Esse esforço está em boa parte resumido no Estatuto da Igualdade Racial, enviado ao Congresso recentemente pela Seppir. “O Estatuto é considerado por nós do governo um instrumento muito importante, que seria o regulador das políticas de igualdade racial e passaria a ser uma política do Estado”, explica a ministra Matilde. No Estatuto, estão reunidas as diretrizes para políticas de promoção da igualdade em todos os campos, da educação ao mercado de trabalho, passando pela saúde pública. No Congresso, a votação está parada por falta de acordo. O movimento negro está realizando, junto com as centrais sindicais e outros movimentos sociais, uma mobilização para a coleta de assinaturas para forçar a aprovação do Estatuto.
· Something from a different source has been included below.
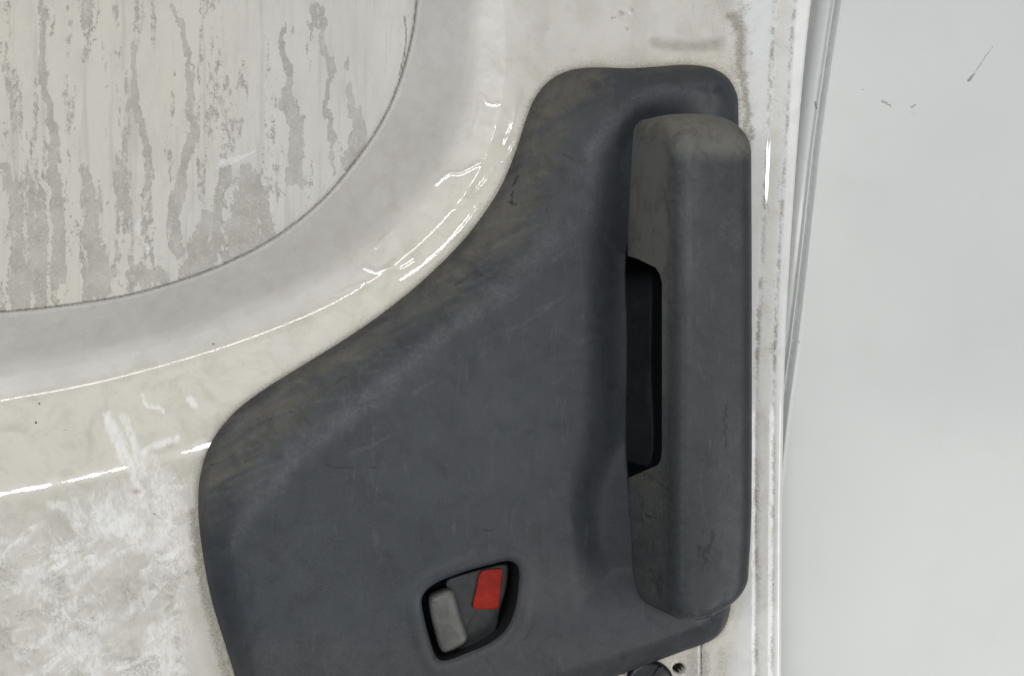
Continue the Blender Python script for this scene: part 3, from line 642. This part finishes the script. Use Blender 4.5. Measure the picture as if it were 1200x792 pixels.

É com iniciativas como essas que vamos conseguir superar a pesada herança de racismo que o Brasil traz em sua história.

miltongMomento de glória

Em uma sexta-feira de 1981, 16 mil jovens, brancos e negros, se reuniram vestidos de branco no Maracanãzinho para ouvir 15 dos maiores cantores negros da MPB. “No momento em que Clementina de Jesus e Ariceto começaram com aquele seu partido-alto, a platéia veio abaixo. Foi meu momento de glória”, recorda o ator Milton Gonçalves, um dos organizadores do evento. O evento chamava-se Acorda Zumbi e celebrava o Dia da Consciência Negra, 20 de novembro. “Foi a partir dali que o dia virou feriado no Rio”, recorda Milton.

O evento é um dos muitos que marcam a luta do movimento negro desde que o grupo gaúcho Palmares lançou – em 1971 – a idéia de comemorar e promover a consciência negra no dia da morte de Zumbi, negando o 13 de Maio. Nesse período, muita coisa mudou para negros e negras do país e o próprio reconhecimento da data, feriado em vários municípios e estados brasileiros, é um exemplo. “O saldo desses 35 anos é positivo, embora falte muita coisa, embora o racismo continue encravado no peito da sociedade”, afirma o deputado federal Vicentinho (PT-SP). A presidenta do Instituto Sindical Interamericano pela Igualdade Racial (Inspir), Neide Aparecida Fonseca, concorda: “Hoje Zumbi é um herói nacional reconhecido pelo governo. Temos não apenas um dia, mas o Mês da Consciência Negra. O movimento avançou muito, são vitórias sem precedentes no movimento social brasileiro num período curto de tempo”.